2. Arriving to shore with the pot, even if I did succeed was useless as I had no way to carry all of this home in a timely fashion.
3. I was likely to get dragged from the water that I do so love if I messed around much longer, as I must have appeared a bit batty to any onlookers as I wrestled the crab pot without the benefit of a boat and may startle some poor person thinking I was drowning.
4. I didn’t have my crab license or drivers license on me.
So, I took one more look below the water, trying to assess the sex of my two crabs, and in the process of tilting the pot, one got away.
As I let the pot float down into the depths, I was careful to stay clear of the line. I then strapped my swim buoy back on and headed home.
Tonight as I rinsed the two crabs that my niece and I caught this evening —by boat—preparing them for a meal tomorrow, I thought about crab shells. And trees.

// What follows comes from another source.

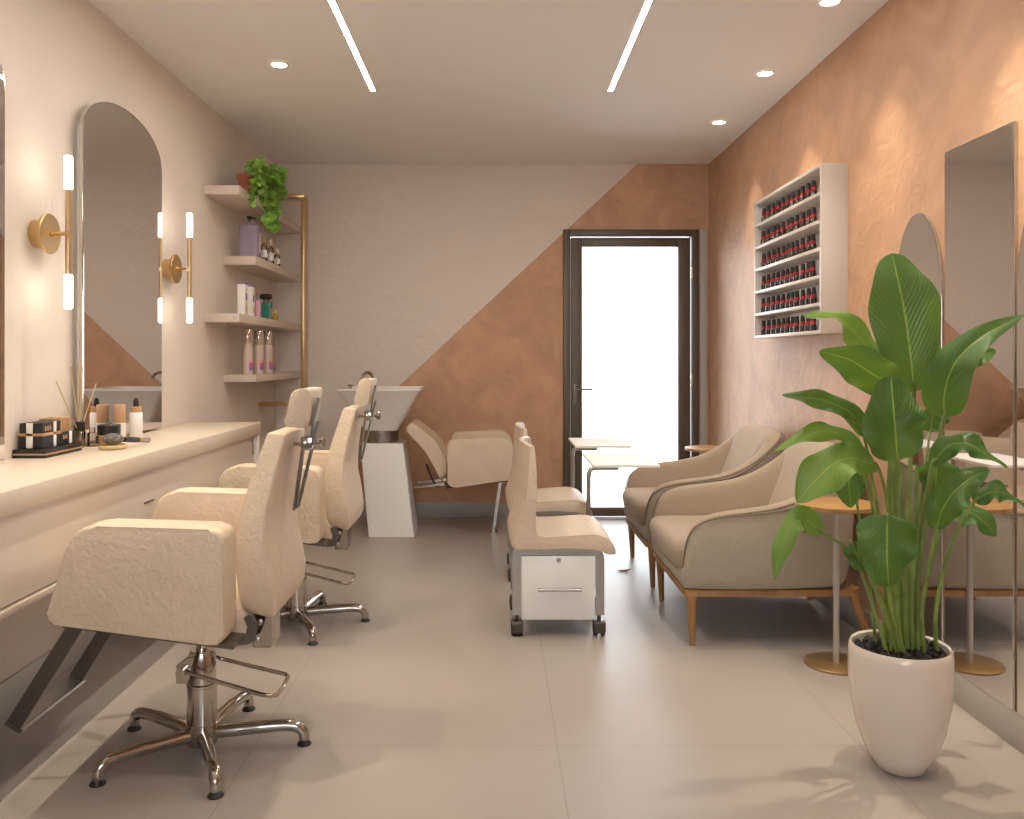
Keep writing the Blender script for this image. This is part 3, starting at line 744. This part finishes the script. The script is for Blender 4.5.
b = B(); b.tube([(q(427, 463, s3)[0], 6.0, q(427, 463, s3)[1]), (q(432, 476, s3)[0], 6.0, q(432, 476, s3)[1]), (q(437, 485, s3)[0], 6.0, q(437, 485, s3)[1]), (-.33, 6.0, .355)], 0, rect=(.05, .010), up=(1, 0, .5))
obj('back_bracket', b, 'black', t)
b = B(); b.tube([(.035, 6.06, .375), (.020, 6.06, .28), (-.018, 6.06, .006)], 0, rect=(.05, .022), up=(1, 0, 0)); b.box(-.045, .01, 6.03, 6.09, 0, .006, .001)
b.box(-.02, .07, 6.02, 6.10, .36, .378, .002)
obj('leg', b, 'chrome', t)

# ------------------------------------------------------------------ manicure stools and tables
def stool(label):
    Y0 = 3.76; s = F/Y0
    def w(px, py): return ((px-VX)/s, CH-(py-VY)/s)
    cx, cy = .275, 4.0
    t = thing('manicure_stool', (cx, cy, 0), label, 'chair', 'low stools on castors')
    o = [w(*p) for p in ((530.5, 438.5), (533, 437.2), (535.2, 439), (536, 452), (537, 470), (537.2, 490), (536, 512), (534.5, 530), (536.5, 536.8), (545, 537.2), (570, 536), (592, 534.5), (600, 535), (608, 538.5), (613.5, 544.5), (616, 550), (616, 554.5), (610, 555), (604.5, 553.5), (601, 549.8), (596, 548.6), (570, 548.3), (540, 549.5), (516, 550.5), (513, 548), (514, 542), (518, 530), (523, 515), (526.5, 500), (528, 482), (529.2, 460))]
    b = B().prism(o, Y0, 4.24, 'y', .006, 2)
    for zc in (.42, .46, .50, .56, .62, .68, .74, .80):
        bmesh.ops.bisect_plane(b.bm, geom=b.bm.verts[:]+b.bm.edges[:]+b.bm.faces[:], plane_co=(0, 0, zc), plane_no=(0, 0, 1))
    for k in range(1, 12):
        bmesh.ops.bisect_plane(b.bm, geom=b.bm.verts[:]+b.bm.edges[:]+b.bm.faces[:], plane_co=(0, Y0+.04*k, 0), plane_no=(0, 1, 0))
    for v in b.bm.verts:                        # the back curves round the sitter and its top corners drop
        t_ = (v.co.y-cy)/.24; wx = max(0, min(1, (.25-v.co.x)/.07)); wz = max(0, min(1, (v.co.z-.37)/.10))
        v.co.x -= .043*(1-t_*t_)*wx*wz
        k = max(0, (v.co.z-.60)/.27); v.co.z -= (.024+.014*t_*t_)*k*wx; v.co.y = cy+(v.co.y-cy)*(1-.10*k*wx)
    obj('seat_shell', b, 'chair', t, ang=28)
    # steel frame
    b = B()
    x0, x1 = .072, .478; zt = .392
    for y in (3.775, 4.205):
        b.prism(rounded([(x0, .095), (x0, zt), (x1, zt), (x1, .095), (x1-.038, .095), (x1-.038, zt-.03), (x0+.038, zt-.03), (x0+.038, .095)], [.0, .02, .05, 0, 0, .02, .01, 0], 5), y, y+.02, 'y')
    b.box(x0+.005, x0+.03, 3.79, 4.21, zt-.028, zt-.003, .002); b.box(x1-.06, x1-.035, 3.79, 4.21, zt-.028, zt-.003, .002)
    obj('frame', b, 'steel', t)
    cb = obj('drawer_box', B().box(x0+.042, x1-.042, 3.792, 4.20, .082, zt-.032, .003), 'white', t)
    dr = obj('drawer', B().box(.112, .436, 3.772, 3.790, .076, .358, .003), 'white', t)
    b = B(); hx0, hx1, hz = .183, .375, .214
    b.tube([(hx0, 3.748, hz), (hx1, 3.748, hz)], .0075, 10); b.tube([(hx0+.012, 3.748, hz), (hx0+.012, 3.773, hz)], .004, 8); b.tube([(hx1-.012, 3.748, hz), (hx1-.012, 3.773, hz)], .004, 8)
    obj('handle', b, 'steel', dr)
    b = B(); b.lathe((.276, 3.772, .340), [(.006, -.005), (.010, -.003), (.010, 0)], 18, 'y'); obj('lock', b, 'steel', dr)
    for x, y in ((.093, 3.80), (.457, 3.80), (.093, 4.19), (.457, 4.19)):
        b = B(); b.lathe((x, y, 0), [(.009, .066), (.009, .096)], 12); b.box(x-.028, x+.028, y-.032, y+.030, .014, .068, .009, 3)
        c = obj('caster', b, 'castor', t)
        b = B()
        for dx in (-.0155, .0155): b.lathe((x+dx, y, .028), [(.020, -.010), (.027, -.009), (.028, 0), (.027, .009), (.020, .010)], 24, 'x')
        obj('wheel', b, 'black', c)
    return t
s1 = stool('nearest cream manicure stool with white drawer and castors')
dup(s1, (s1.location.x, s1.location.y+.92, 0), 'cream manicure stool behind the nearest one, beside the door')

def mani_table(label):
    cx, cy = .65, 4.5
    t = thing('manicure_table', (cx, cy, 0), label, 'table', 'white cantilever tables')
    z = .700
    obj('tabletop', B().prism(rounded([(.480, 4.245), (.815, 4.245), (.815, 4.770), (.480, 4.770)], .012, 3), z-.014, z, 'z', .002, 1), 'tablewhite', t)
    b = B(); b.tube(catmull([(.62, 4.33, z-.026), (.52, 4.33, z-.026), (.482, 4.33, z-.032), (.470, 4.33, z-.06), (.468, 4.33, z-.12), (.468, 4.33, .30), (.468, 4.33, .014)], 6), .012, 12)
    obj('post', b, 'steel', t)
    b = B(); b.tube([(.50, 4.33, z-.022), (.70, 4.52, z-.022)], 0, rect=(.035, .016)); obj('support_arm', b, 'steel', t)
    b = B(); b.box(.430, .525, 4.28, 4.62, 0, .014, .004)
    obj('foot', b, 'steel', t)
    return t
mt = mani_table('white manicure tray table nearest the viewer, in front of the armchairs')
dup(mt, (mt.location.x, mt.location.y+.92, 0), 'white manicure tray table further back, against the glass door')

# ------------------------------------------------------------------ armchairs
def armchair(label):
    cy = 4.01
    t = thing('armchair', (1.2, cy, 0), label, 'armchair', 'upholstered armchairs along the right wall')
    # x, dy, top lean dx, ztop, t_top, t_bot
    half = [(.795, .372, .0, .36, .035, .04), (.805, .385, .0, .46, .05, .06), (.83, .395, 0, .520, .06, .085), (.885, .403, 0, .560, .065, .10), (.98, .408, 0, .580, .07, .11), (1.12, .41, .0, .592, .075, .12),
            (1.25, .402, .01, .618, .085, .13), (1.365, .393, .015, .680, .095, .15), (1.455, .374, .025, .755, .10, .20), (1.515, .330, .035, .805, .105, .25), (1.542, .25, .045, .825, .11, .27), (1.552, .13, .05, .832, .11, .28)]
    full = [(x, -d, l, z, a, b_) for x, d, l, z, a, b_ in half]+[(1.554, 0, .05, .834, .11, .285)]+[(x, d, l, z, a, b_) for x, d, l, z, a, b_ in reversed(half)]
    n = len(full); rs = []; ridge = []
    for i in range(n):
        x, d, l, z, ta, tb = full[i]
        p = Vector((x, cy+d)); pa = full[max(i-1, 0)]; pb = full[min(i+1, n-1)]
        tg = Vector((pb[0]-pa[0], pb[1]-pa[1])).normalized(); inn = Vector((-tg.y, tg.x))
        if i < 3: inn = Vector((0.0, 1.0)).lerp(inn, i/3).normalized()
        if i > n-4: inn = Vector((0.0, -1.0)).lerp(inn, (n-1-i)/3).normalized()
        zb = .244
        def pt(o, zz):
            k = max(0, (zz-zb)/(z-zb)); bul = -.012*math.sin(math.pi*min(1, k))
            return (p.x+inn.x*(o+bul)+l*k, p.y+inn.y*(o+bul), zz)
        h = z-zb
        ring = [pt(.025, zb), pt(.004, zb+.02), pt(0, zb+h*.35), pt(0.004, zb+h*.7), pt(.012, z-.022), pt(.03, z-.004), pt(ta*.6, z), pt(ta*.95, z-.012), pt(ta+(tb-ta)*.35, z-h*.25), pt(tb, zb+min(.17, h*.6)), pt(tb, zb)]
        rs.append(ring); ridge.append(pt(.010, z-.020))
    obj('shell', B().rings(rs), 'sofaside', t, subsurf=2, ang=180)
    # inner upholstery: follows the crest and the inside of the shell
    rs2 = []
    for r in rs:
        rr = [Vector(v) for v in r]
        up = Vector((0, 0, .004))
        a = [rr[4]+Vector((0, 0, .010)), rr[5]+up, rr[6]+up, rr[7]+up, rr[8]+up, rr[9]+up]
        c = sum((v for v in rr), Vector())/len(rr)
        inw = (rr[9]-rr[2]); inw.z = 0; inw.normalize()
        a = [a[0]-inw*.001, a[1], a[2]]+[a[3]+inw*.007, a[4]+inw*.010, a[5]+inw*.010]
        b2 = [rr[9]-inw*.02, rr[8]-inw*.02, rr[6]-Vector((0, 0, .02)), rr[4]+inw*.015]
        rs2.append([tuple(v) for v in a+b2])
    obj('inner_upholstery', B().rings(rs2), 'sofa', t, subsurf=2, ang=180)
    b = B(); b.tube(catmull(ridge, 4), .0035, 6); obj('piping', b, 'piping', t)
    # seat base and cushion
    obj('seat_base', B().box(.800, 1.42, cy-.355, cy+.355, .243, .325, .015, 3), 'sofaside', t)
    cs = rounded([(.775, cy-.322), (1.36, cy-.30), (1.36, cy+.30), (.775, cy+.322)], [.06, .04, .04, .06], 5)
    b = B()
    def sec(z, s, dx=0): return [((x-1.07)*s+1.07+dx, (y-cy)*s+cy, z-max(0, (1.0-x))*.02) for x, y in cs]
    b.rings([sec(.318, .95), sec(.325, .98), sec(.345, 1.0), sec(.395, 1.005, -.006), sec(.425, .985, -.004), sec(.440, .94), sec(.446, .85), sec(.450, .6), sec(.451, .2)])
    obj('seat_cushion', b, 'sofa', t, ang=60)
    # wooden frame and legs
    b = B()
    pr = rounded([(.80, cy-.380), (1.553, cy-.378), (1.553, cy+.378), (.80, cy+.380)], .04, 4)
    m_ = [(x, y) for x, y in pr]
    def off(k, z): return [((x-1.16)*k+1.16, (y-cy)*k+cy, z) for x, y in m_]
    b.rings([off(1.0, .218), off(1.0, .245), off(.90, .245), off(.90, .218)], loop=True)
    obj('wood_rail', b, 'wood', t)
    for x0, y0, x1, y1 in ((.835, -.352, .842, -.341), (.835, .352, .842, .341), (1.520, -.350, 1.605, -.352), (1.520, .350, 1.605, .352)):
        b = B(); pts = [(x0, cy+y0, .246), (x0+(x1-x0)*.15, cy+y0, .20), (x1, cy+y1, .0)]
        b.tube(pts, [.030, .021, .0125], 14)
        obj('leg', b, 'wood', t)
    return t
a1 = armchair('nearest taupe upholstered armchair with wooden legs, beside the potted plant')
dup(a1, (a1.location.x, a1.location.y+.93, 0), 'taupe upholstered armchair further back, nearer the glass door')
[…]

Crabs grow these tremendously thick shells, with barnacles and such, but as they grow they have to climb out of them and grow new outer shells to fit their bigger bodies. If they didn’t shed their shells and literally climb out of themselves they wouldn’t grow. They couldn’t survive.
Today I climbed out of my shell. And maybe grew a little. I want to survive.
And the evergreen trees. I admired them on my swim today, even as they blocked the rising sun from warming the waters around me. For the trees give life to the waters I swim in. They keep growing skyward, all the while they stay rooted, stretching their limbs outward, while possums and raccoons scamper around them and owls perch in their branches and insects burrow in their bark and humans hang hammocks in them and forget they are living.
I want to be like a crab and a tree. Rooted, and generous and always reaching for the sky like a cedar or fir. Well protected and resourceful like a crab, but willing to shed my shell so I can keep growing.
And tolerant of the cold and wet, even in winter.
As I made my way back to the muddy bank today I looked down and saw a small maple leaf resting on the clam bed below. Fall is coming.